The Cuban armed forces were not allowed to become a conventional Latin American military caste detached from the political project; they were also more than a partisan militia. Under Raúl, they became disciplined, hierarchical, loyal, and practical. They were trained to defend the island, support revolutionary internationalism abroad, intervene in moments of domestic strain, and later, manage economic assets with a competence often absent elsewhere in the state.
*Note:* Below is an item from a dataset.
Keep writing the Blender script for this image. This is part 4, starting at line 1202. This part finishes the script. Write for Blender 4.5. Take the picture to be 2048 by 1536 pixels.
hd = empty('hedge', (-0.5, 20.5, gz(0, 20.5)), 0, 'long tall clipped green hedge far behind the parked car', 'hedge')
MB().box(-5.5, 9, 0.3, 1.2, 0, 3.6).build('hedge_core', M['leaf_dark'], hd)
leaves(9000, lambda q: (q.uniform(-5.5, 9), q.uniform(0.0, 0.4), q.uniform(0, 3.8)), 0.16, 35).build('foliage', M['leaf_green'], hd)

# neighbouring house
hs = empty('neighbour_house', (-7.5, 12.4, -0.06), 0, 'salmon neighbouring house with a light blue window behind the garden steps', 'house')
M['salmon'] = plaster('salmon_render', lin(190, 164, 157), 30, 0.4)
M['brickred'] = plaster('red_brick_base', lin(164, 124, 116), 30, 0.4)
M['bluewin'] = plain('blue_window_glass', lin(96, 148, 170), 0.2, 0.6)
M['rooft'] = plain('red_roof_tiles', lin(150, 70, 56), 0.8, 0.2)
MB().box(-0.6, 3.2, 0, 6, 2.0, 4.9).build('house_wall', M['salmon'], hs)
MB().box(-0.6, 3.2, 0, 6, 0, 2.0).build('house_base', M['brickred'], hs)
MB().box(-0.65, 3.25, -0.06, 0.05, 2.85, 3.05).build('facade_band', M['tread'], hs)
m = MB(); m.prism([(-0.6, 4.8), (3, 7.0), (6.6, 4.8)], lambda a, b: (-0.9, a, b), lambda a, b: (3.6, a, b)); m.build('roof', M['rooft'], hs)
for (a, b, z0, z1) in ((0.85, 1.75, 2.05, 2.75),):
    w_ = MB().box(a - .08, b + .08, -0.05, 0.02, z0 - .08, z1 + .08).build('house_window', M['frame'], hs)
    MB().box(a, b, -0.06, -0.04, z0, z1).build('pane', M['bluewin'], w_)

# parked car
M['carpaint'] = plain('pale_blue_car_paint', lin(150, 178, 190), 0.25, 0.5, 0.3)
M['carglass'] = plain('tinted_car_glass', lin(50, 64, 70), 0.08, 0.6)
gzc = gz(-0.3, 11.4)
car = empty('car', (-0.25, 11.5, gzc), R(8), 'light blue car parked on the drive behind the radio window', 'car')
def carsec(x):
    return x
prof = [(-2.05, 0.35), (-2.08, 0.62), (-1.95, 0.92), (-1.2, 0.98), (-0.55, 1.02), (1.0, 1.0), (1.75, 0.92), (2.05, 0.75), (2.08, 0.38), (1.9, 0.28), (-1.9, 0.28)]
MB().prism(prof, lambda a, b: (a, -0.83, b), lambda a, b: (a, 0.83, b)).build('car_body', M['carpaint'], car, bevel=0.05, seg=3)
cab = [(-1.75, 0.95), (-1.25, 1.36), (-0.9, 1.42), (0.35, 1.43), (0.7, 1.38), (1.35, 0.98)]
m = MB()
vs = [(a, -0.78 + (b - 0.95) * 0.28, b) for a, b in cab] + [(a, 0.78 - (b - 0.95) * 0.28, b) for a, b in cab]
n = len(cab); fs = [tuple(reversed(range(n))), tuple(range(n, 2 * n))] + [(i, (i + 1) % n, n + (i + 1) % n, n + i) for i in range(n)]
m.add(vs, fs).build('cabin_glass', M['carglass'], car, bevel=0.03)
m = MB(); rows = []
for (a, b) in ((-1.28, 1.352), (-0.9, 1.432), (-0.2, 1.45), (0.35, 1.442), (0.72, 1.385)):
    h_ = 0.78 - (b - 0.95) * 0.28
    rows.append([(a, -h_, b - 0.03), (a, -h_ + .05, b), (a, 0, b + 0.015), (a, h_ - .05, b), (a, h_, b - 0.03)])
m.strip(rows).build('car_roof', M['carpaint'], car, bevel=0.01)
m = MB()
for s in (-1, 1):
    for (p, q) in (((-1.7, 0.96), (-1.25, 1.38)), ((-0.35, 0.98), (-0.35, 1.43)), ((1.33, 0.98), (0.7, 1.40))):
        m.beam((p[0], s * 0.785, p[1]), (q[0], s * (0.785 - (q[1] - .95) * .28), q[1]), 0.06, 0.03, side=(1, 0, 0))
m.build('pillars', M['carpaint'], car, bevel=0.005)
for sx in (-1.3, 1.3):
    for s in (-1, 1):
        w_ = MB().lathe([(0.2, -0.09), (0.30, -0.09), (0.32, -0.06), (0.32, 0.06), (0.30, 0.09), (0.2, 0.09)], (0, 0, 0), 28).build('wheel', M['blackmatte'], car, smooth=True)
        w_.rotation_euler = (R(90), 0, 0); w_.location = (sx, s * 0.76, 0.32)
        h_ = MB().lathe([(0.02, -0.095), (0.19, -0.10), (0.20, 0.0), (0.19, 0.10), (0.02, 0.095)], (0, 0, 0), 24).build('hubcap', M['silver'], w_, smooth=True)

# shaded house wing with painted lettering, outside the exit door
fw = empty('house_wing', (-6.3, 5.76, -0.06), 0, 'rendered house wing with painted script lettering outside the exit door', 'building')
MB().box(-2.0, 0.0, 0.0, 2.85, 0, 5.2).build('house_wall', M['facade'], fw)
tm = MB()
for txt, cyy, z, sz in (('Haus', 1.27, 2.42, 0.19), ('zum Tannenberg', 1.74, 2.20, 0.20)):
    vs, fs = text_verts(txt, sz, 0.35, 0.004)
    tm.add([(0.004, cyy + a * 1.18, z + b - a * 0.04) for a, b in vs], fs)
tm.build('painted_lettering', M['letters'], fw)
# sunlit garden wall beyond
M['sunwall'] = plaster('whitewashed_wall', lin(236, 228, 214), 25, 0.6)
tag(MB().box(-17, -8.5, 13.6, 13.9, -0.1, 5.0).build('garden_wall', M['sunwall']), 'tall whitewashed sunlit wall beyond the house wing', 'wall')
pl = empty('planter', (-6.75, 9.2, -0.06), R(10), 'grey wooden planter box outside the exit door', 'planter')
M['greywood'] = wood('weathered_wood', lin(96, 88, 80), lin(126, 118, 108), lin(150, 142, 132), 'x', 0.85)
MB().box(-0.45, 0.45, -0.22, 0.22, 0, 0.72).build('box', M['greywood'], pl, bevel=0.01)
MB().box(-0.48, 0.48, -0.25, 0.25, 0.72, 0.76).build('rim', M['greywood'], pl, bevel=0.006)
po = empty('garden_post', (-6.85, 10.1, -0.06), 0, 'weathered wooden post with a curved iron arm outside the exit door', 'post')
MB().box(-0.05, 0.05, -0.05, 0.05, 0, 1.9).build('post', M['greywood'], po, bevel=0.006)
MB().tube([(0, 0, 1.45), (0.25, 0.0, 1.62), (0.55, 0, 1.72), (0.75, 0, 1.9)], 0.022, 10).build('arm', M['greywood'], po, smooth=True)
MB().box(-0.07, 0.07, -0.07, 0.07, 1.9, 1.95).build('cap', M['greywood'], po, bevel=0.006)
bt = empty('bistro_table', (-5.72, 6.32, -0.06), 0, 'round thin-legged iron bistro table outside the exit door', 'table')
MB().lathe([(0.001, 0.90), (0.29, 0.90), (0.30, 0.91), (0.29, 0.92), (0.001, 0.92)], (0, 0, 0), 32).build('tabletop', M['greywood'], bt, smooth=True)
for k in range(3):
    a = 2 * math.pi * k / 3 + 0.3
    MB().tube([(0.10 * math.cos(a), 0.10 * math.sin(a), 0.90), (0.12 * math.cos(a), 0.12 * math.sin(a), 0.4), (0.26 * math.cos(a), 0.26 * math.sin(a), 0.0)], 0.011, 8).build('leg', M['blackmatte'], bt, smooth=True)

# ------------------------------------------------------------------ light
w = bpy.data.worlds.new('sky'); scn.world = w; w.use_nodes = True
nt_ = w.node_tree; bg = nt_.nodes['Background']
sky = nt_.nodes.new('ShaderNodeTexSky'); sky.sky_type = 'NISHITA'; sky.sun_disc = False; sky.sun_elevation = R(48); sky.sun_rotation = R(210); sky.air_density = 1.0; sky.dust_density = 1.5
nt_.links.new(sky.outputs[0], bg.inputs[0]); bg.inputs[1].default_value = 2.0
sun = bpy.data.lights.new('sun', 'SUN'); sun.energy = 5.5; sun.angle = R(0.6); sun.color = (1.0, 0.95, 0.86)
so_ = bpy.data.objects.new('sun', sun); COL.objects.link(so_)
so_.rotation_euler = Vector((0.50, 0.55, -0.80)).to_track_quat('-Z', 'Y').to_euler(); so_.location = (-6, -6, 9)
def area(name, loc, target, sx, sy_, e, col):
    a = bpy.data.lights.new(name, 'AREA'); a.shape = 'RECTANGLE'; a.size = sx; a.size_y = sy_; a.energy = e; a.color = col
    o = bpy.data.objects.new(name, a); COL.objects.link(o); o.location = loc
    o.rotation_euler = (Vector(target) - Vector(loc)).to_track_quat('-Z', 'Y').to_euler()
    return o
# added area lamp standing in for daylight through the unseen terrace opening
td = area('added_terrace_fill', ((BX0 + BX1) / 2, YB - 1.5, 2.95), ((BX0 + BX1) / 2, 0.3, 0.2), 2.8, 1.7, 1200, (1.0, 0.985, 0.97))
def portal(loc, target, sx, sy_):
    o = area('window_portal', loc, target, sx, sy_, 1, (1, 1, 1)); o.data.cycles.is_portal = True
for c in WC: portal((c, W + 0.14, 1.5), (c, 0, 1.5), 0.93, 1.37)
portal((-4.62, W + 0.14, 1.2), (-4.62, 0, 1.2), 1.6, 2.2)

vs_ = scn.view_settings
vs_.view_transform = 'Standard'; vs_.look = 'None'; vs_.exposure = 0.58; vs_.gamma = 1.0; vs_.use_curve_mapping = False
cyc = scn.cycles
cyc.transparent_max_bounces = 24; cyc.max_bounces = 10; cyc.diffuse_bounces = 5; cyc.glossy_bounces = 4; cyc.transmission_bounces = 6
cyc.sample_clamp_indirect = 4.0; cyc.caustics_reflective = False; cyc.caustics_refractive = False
This was the core of Raúl’s political identity. He was not a charismatic mobiliser in Fidel’s mould; he was a revolutionary soldier who believed political continuity required command structures, logistics, obedience, and adaptation. His authority came less from enchantment than from reliability, from being the man who made the machinery work.
Militarisation of crisis
The collapse of the Soviet Union brought that machinery close to breaking point. Cuba lost trade, fuel, credit, supplies, and ideological certainty with devastating speed. What followed was the Special Period, a crisis that extended beyond the economy into legitimacy, daily life, and revolutionary morale. In that emergency, the armed forces moved to the centre of national crisis management.
They had to reduce their own consumption, feed themselves, help feed the country, earn foreign exchange, preserve order, and adapt to a world in which Soviet protection had vanished. Military agriculture, enterprise management, and strategic austerity became part of the state’s response. Raúl’s armed forces were expected to remain ready for defence while also acting as a national reserve of organisation and discipline. This experience casts light on the Cuba that Raúl later governed.